National Park ServiceU.S. Department of the Interior
Partnership header Great Sand Dunes staff with partners (USFS, Bureau of Reclamation, the US Fish and Wildlife Service, USGS, Colorado Natural Heritage Program, NatureServe and The Nature Conservancy) on the close out meeting for a newly completed map and classification of the park and surrounding area's vegetation

Corporation Contribution and Recognition

From its inception, the National Park System has benefited from corporate partnerships. Many of the earliest national parks, including Glacier and Grand Canyon, were the direct beneficiaries of the transcontinental railroad companies, which helped design, build and provide visitor services. This legacy of corporate partners continues. Today, corporate giving may come from corporate foundations, the corporate office, a local manager or its employees.

One type of giving usually comes with an expectation that the company will directly benefit from the donation to the National Park Service. Often corporate support originates in marketing departments, which anticipate increased sales or an improved corporate image by linking their advertising campaign with the National Parks and the National Park Service. Marketing motivations are based on a desire for alignment with the park image and values, especially "greening"/sustainability values. One term for this is "cause-related marketing".

On the other hand, corporations also give to community causes in the locales where their operations are located and employees reside to be good civic supporters and to improve quality of life. In these instances, the corporate giving more resembles philanthropy and does not involve marketing or advertising.

Issues related to donor recognition with this group are more complicated. Corporations may ask if their logos or corporate script name could be displayed in the park. A few will occasionally ask if they could draw a connection between the park and their product which raises issues of the perception or the appearance of implied NPS endorsement of their products which is not allowed.

Most institutions that attract significant donations insist on equity in recognizing corporate gifts alongside individual and foundation gifts by using the same typeface and not displaying the donor organization's copyrighted script or logo. This affords equal recognition for donors and avoids corporate branding or the perception of commercialization. This is the direction that the NPS has chosen based on concerns that parks remain a refuge from corporate branding which is otherwise so pervasive in our society. This still leaves many opportunities for vital corporate partnerships in support of parks.

Careful judgment needs to be exercised in the low-key display of corporate logos that are permitted on the credit line of publications, videos, films, temporary construction signs, and credit lines on banners and materials at special events in parks. While corporate names can be displayed along other donor names, logos are permitted only on displays that are transitory or portable. Corporate script and logos can't be displayed in the park permanently. They can not be used on waysides, kiosks or donor walls. For equipment or donated items, no additional larger sized corporate name or logo can be displayed beyond the normal product retail presentation.

Appropriate corporate donor recognition formats include press events and releases, receptions, dedications, feature articles in newsletters and reports and donor listings.

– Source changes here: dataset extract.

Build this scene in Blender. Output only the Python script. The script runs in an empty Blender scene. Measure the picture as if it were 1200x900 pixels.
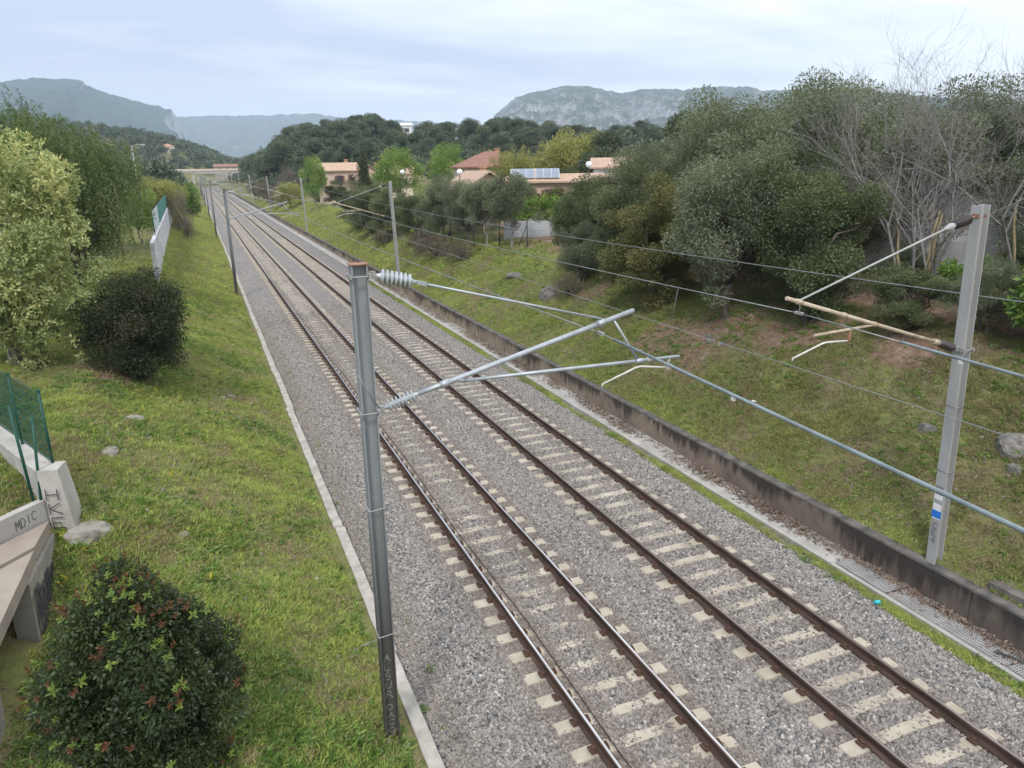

Local businesses can be a source of giving, particularly in rural areas. Small businesses often feel a particular affinity to a park. Many people that run small businesses near parks have lived there for years and feel a connection with them. Almost all local businesses get involved out of a pure desire to help the park. They are generally recognized through newspapers, media coverage or credit lines in publications.

The membership of community service organizations such as the Lions, Rotary and Kiwanis clubs are often comprised of local businesses and community leaders, sometimes including park superintendents. These organizations provide financial support for community projects which can include parks. They are looking for projects that will benefit the quality of life within their community.

Prior to accepting any corporate donation, make sure a donor recognition agreement or plan is in place. Director's Order #21 advises that friends groups planning a fundraising campaign targeting corporations must be conducted with high standards that maintain the integrity of the NPS and its partners. Corporate campaigns which identify the NPS with alcohol or tobacco products will not be authorized. This would be especially problematical as a donor recognition display of gifts from alcohol and tobacco companies, whether to a park partner or the park, would imply to the visitor the NPS/park's association with, endorsement of, an alcohol or tobacco product.